Bangkok, September 16, 2022 – Myanmar authorities must immediately and unconditionally release journalist Htet Htet Khine and stop jailing members of the press for their journalistic activities, the Committee to Protect Journalists said Friday.
On Thursday, September 15, an Insein Prison court in Yangon sentenced Htet Htet Khine to three years in prison with hard labor for allegedly violating Section 505(a) of the penal code, which criminalizes incitement and the dissemination of “false news”, according to multiple news reports.
She also faces another charge under the Unlawful Association Act for allegedly contacting “illegal organizations,” which carries a possible three years in prison, the reports said.

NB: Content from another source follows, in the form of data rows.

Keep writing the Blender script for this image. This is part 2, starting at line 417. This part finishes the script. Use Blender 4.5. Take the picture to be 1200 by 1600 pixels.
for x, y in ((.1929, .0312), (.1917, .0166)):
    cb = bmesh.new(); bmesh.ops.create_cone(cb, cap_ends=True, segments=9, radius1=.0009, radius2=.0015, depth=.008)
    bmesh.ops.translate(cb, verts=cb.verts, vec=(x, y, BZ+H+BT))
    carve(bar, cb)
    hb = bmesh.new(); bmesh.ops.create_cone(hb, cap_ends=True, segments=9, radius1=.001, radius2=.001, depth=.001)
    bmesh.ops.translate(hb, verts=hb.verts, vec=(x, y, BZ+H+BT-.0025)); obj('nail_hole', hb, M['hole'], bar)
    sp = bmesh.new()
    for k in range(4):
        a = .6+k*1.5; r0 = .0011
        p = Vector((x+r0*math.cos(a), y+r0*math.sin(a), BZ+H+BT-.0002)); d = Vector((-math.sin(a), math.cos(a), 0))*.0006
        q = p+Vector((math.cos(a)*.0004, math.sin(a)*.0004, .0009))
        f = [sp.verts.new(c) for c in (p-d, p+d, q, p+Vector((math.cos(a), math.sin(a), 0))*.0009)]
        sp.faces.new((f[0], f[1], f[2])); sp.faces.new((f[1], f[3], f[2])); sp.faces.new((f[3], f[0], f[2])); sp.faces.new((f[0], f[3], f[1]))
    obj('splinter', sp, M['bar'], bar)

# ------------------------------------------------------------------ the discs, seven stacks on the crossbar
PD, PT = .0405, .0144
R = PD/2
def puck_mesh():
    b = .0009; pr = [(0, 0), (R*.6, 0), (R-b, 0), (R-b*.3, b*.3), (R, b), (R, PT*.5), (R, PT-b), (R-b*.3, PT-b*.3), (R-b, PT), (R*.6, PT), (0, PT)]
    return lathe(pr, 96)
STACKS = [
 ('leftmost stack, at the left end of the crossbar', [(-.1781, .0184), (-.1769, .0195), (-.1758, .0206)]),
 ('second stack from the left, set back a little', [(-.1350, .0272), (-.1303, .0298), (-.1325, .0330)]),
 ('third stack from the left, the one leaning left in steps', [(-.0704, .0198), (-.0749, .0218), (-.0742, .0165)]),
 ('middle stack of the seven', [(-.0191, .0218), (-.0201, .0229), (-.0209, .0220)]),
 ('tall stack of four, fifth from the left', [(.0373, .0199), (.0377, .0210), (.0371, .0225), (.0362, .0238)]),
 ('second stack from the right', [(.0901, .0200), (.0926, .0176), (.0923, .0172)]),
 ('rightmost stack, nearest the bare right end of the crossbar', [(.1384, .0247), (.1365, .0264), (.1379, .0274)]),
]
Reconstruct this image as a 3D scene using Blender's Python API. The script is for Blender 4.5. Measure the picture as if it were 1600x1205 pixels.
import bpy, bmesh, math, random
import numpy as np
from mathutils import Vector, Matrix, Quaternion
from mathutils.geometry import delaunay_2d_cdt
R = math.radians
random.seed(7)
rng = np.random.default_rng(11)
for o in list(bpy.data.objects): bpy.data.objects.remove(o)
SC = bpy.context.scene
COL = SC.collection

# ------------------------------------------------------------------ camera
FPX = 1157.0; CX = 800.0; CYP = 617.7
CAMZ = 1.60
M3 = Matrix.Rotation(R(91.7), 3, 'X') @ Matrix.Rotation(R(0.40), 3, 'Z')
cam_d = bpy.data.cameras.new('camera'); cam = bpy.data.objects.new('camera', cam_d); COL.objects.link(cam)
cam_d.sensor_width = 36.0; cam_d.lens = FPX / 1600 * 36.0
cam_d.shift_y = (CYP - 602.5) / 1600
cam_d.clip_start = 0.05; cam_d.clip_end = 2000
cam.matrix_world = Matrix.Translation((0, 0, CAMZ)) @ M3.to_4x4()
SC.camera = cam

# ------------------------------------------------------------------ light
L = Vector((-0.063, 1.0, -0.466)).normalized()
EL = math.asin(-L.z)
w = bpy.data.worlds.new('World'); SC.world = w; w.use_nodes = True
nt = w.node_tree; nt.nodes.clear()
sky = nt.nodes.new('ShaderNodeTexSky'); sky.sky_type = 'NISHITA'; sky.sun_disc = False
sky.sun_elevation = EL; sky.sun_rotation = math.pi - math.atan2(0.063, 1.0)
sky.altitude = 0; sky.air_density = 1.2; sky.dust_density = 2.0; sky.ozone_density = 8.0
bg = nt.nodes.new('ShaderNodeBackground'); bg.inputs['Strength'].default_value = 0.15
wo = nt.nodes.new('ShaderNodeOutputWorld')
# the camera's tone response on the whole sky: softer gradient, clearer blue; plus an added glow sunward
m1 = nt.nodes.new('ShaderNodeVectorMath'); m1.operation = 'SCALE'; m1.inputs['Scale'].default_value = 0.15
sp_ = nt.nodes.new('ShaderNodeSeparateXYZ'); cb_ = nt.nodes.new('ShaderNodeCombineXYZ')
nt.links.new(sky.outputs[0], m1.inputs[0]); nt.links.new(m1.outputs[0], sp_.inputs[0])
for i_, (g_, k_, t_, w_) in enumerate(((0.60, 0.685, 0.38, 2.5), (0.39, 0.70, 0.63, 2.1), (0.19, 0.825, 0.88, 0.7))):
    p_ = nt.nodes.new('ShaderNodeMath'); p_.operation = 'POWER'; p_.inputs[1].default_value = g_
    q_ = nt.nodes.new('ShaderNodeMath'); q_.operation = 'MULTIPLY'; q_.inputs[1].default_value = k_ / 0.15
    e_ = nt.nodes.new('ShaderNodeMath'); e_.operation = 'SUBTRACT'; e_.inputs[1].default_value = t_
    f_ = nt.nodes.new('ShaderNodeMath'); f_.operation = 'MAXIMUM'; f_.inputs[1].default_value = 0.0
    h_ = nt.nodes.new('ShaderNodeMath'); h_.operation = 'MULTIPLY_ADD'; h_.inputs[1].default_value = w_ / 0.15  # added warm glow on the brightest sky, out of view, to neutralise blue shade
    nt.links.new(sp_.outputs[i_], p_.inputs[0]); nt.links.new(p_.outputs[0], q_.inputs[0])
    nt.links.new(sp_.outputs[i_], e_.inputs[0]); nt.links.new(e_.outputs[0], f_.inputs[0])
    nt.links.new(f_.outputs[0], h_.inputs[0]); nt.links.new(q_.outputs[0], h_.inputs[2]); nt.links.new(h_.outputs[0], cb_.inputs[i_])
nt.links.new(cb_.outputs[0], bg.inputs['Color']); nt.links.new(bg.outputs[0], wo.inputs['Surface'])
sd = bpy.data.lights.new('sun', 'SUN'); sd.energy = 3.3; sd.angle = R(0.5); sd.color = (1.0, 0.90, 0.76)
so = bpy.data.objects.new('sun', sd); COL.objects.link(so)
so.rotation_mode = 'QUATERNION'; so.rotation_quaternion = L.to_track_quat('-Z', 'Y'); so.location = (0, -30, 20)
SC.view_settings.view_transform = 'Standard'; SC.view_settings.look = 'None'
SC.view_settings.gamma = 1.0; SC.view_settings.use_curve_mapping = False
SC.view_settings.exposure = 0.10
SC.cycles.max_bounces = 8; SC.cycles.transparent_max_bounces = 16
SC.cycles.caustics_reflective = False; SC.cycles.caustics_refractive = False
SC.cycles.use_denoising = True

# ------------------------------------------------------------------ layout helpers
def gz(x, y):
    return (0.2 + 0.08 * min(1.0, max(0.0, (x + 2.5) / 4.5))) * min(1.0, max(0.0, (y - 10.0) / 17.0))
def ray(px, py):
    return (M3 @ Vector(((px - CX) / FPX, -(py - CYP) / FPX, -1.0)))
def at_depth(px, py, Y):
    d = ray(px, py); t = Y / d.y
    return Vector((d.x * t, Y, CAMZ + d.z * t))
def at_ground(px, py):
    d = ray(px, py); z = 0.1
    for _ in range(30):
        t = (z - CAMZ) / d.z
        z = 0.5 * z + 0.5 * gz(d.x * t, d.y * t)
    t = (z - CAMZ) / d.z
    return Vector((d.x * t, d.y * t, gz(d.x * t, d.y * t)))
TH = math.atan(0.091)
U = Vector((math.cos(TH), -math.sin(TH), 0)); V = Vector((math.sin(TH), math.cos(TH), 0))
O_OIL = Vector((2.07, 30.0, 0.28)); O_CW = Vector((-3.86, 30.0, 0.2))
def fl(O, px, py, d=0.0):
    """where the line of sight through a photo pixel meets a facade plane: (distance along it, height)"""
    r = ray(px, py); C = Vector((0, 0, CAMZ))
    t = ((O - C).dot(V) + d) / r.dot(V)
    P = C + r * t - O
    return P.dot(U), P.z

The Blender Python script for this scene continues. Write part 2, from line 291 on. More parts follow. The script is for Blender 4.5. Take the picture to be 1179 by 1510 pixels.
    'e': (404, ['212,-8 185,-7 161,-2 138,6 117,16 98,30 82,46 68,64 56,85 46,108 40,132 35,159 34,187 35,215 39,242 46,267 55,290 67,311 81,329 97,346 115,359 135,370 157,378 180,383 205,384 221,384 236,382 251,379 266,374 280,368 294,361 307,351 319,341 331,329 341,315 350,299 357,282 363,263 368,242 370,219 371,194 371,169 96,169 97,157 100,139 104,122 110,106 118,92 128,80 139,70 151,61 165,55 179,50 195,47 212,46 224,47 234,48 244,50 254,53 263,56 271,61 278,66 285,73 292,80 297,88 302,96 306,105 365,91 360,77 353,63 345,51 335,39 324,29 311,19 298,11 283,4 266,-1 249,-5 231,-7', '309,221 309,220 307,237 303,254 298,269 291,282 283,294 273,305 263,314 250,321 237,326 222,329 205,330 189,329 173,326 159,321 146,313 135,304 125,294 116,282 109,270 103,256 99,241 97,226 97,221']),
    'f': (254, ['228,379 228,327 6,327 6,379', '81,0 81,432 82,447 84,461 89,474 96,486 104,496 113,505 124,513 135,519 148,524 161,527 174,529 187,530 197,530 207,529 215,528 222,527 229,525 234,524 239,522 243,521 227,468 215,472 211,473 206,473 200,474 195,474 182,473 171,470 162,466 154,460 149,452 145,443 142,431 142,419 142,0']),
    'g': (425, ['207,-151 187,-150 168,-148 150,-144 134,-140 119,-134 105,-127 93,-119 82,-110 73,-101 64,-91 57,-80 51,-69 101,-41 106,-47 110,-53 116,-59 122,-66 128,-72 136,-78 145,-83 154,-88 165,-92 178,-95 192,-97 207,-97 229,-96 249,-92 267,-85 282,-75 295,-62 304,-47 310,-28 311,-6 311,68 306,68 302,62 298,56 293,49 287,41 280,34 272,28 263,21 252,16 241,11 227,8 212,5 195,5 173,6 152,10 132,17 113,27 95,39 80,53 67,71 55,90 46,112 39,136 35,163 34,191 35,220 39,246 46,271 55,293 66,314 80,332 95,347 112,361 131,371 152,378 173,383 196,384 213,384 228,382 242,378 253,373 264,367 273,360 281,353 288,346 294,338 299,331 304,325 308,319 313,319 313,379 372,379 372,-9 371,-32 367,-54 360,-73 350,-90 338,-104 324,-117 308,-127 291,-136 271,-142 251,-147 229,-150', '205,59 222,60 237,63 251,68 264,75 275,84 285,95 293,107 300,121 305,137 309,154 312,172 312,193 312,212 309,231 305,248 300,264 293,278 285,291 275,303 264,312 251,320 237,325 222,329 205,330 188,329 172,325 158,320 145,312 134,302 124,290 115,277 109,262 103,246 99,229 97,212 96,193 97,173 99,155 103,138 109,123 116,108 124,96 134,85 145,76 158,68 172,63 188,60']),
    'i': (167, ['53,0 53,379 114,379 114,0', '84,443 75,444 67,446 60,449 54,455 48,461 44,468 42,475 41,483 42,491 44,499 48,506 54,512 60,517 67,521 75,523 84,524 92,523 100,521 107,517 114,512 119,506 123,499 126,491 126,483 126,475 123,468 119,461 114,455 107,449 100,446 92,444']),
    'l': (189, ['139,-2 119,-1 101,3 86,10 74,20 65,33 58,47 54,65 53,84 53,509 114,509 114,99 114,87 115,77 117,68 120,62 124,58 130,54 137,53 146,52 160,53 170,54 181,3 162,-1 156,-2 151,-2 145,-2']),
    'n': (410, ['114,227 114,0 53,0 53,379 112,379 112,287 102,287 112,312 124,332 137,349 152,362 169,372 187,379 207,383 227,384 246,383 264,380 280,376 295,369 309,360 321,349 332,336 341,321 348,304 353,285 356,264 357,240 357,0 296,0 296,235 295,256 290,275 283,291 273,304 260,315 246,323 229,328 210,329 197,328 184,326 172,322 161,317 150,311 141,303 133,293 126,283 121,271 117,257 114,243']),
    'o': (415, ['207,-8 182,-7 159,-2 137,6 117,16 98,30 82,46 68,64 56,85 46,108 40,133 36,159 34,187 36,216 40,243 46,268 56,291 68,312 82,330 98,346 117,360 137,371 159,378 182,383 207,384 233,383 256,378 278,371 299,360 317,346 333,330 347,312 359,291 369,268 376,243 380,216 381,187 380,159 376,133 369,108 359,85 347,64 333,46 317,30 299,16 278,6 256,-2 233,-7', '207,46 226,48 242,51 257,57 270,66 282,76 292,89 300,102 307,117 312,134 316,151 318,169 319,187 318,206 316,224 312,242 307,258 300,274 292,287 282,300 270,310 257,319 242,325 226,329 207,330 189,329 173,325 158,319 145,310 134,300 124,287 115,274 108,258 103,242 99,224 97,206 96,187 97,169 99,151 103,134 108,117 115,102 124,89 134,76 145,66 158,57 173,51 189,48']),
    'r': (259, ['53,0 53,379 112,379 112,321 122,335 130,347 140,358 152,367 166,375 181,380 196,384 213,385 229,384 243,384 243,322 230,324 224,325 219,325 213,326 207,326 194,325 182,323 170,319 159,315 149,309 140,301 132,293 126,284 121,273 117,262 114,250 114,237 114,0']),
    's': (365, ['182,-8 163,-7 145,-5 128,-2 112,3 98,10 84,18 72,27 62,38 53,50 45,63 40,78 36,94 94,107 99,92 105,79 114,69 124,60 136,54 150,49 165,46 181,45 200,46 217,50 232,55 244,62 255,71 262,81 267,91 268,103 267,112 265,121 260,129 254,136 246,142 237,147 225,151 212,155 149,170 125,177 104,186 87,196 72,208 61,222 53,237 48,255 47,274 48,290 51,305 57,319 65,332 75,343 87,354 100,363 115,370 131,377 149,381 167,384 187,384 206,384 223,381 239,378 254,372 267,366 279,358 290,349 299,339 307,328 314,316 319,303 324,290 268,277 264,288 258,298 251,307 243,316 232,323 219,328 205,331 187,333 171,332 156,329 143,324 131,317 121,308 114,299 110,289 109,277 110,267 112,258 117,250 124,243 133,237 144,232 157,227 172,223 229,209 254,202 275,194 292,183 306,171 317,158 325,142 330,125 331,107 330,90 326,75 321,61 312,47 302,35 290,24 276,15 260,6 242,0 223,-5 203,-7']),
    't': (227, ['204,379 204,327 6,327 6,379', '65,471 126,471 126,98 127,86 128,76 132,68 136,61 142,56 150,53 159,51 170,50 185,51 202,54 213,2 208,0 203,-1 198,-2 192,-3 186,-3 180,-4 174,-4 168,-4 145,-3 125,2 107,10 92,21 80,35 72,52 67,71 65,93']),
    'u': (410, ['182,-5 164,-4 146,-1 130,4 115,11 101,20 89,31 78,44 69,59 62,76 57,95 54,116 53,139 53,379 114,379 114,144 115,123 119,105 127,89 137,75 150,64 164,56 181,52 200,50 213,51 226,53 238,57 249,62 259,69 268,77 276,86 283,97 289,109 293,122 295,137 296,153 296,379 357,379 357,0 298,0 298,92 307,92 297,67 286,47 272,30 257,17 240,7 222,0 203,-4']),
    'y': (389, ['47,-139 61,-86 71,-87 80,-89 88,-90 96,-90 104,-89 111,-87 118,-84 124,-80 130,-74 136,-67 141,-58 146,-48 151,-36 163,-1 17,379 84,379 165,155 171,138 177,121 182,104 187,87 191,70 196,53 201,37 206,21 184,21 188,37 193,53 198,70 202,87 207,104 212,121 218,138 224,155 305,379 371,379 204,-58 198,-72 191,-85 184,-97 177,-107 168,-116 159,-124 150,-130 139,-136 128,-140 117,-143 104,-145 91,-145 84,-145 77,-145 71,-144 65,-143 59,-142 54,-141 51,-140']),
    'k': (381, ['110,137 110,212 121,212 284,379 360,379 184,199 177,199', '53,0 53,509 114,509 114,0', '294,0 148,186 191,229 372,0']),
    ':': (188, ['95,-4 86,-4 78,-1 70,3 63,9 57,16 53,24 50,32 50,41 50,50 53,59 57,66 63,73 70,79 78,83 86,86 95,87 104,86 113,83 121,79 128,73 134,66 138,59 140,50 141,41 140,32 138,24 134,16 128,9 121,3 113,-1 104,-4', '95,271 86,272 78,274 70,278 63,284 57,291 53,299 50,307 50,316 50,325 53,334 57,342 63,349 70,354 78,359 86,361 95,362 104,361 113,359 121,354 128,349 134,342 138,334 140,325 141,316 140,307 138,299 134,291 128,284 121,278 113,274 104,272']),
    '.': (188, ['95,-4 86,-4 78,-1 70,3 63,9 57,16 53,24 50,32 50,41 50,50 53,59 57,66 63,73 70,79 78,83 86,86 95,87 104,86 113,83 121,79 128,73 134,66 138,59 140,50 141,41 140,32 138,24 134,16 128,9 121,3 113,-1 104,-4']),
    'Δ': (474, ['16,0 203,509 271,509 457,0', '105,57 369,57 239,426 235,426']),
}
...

“Journalist Htet Htet Khine’s conviction and sentencing show Myanmar’s military junta will stop at nothing to black out independent news reporting since its democracy-suspending coup in February last year,” said Shawn Crispin, CPJ’s senior Southeast Asia representative. “The regime must immediately stop jailing journalists for merely doing their jobs of reporting the news.”
Htet Htet Khine, a freelance journalist and former reporter for BBC Media Action, where she hosted the “Khan Sar Kyi” or “Feel It” television news program, was held in pre-trial detention until her sentencing, those reports said. BBC Media Action is an independent charity, separate from BBC News.
BBC Media Action released a September 15 statement on Htet Htet Khine’s sentencing saying her conviction “runs counter to basic principles of human rights and freedom of expression” and that it was “concerned for her safety and well-being.”
She was arrested on August 15, 2021, at an apartment in Yangon with fellow journalist Sithu Aung Myint, who remains in pre-trial detention on 505(a) charges, and was held in pre-trial detention until her conviction on Thursday, according to the news reports and CPJ reporting.
The Associated Press quoted an anonymous “legal official” that Htet Htet Khine had denied all charges against her and has not yet decided if she will appeal the verdict. Hearings in her trial were closed to the media and public, the AP report said.
Htet Htet Khine has been moved since her trial to a ward of Insein prison that holds convicted prisoners, news reports said. A lawyer who spoke on condition of anonymity to U.S. Congress-fund Radio Free Asia report said she was in “good health” and “stable.”
Myanmar’s Ministry of Information did not immediately reply to CPJ’s emailed request for comment on Htet Htet Khine’s sentencing and conviction.
Myanmar was the world’s second-worst jailer of journalists as of December 1, 2021, according to CPJ’s annual prison census.
Editor’s note: The second paragraph of this report has been updated to reflect the date of sentencing.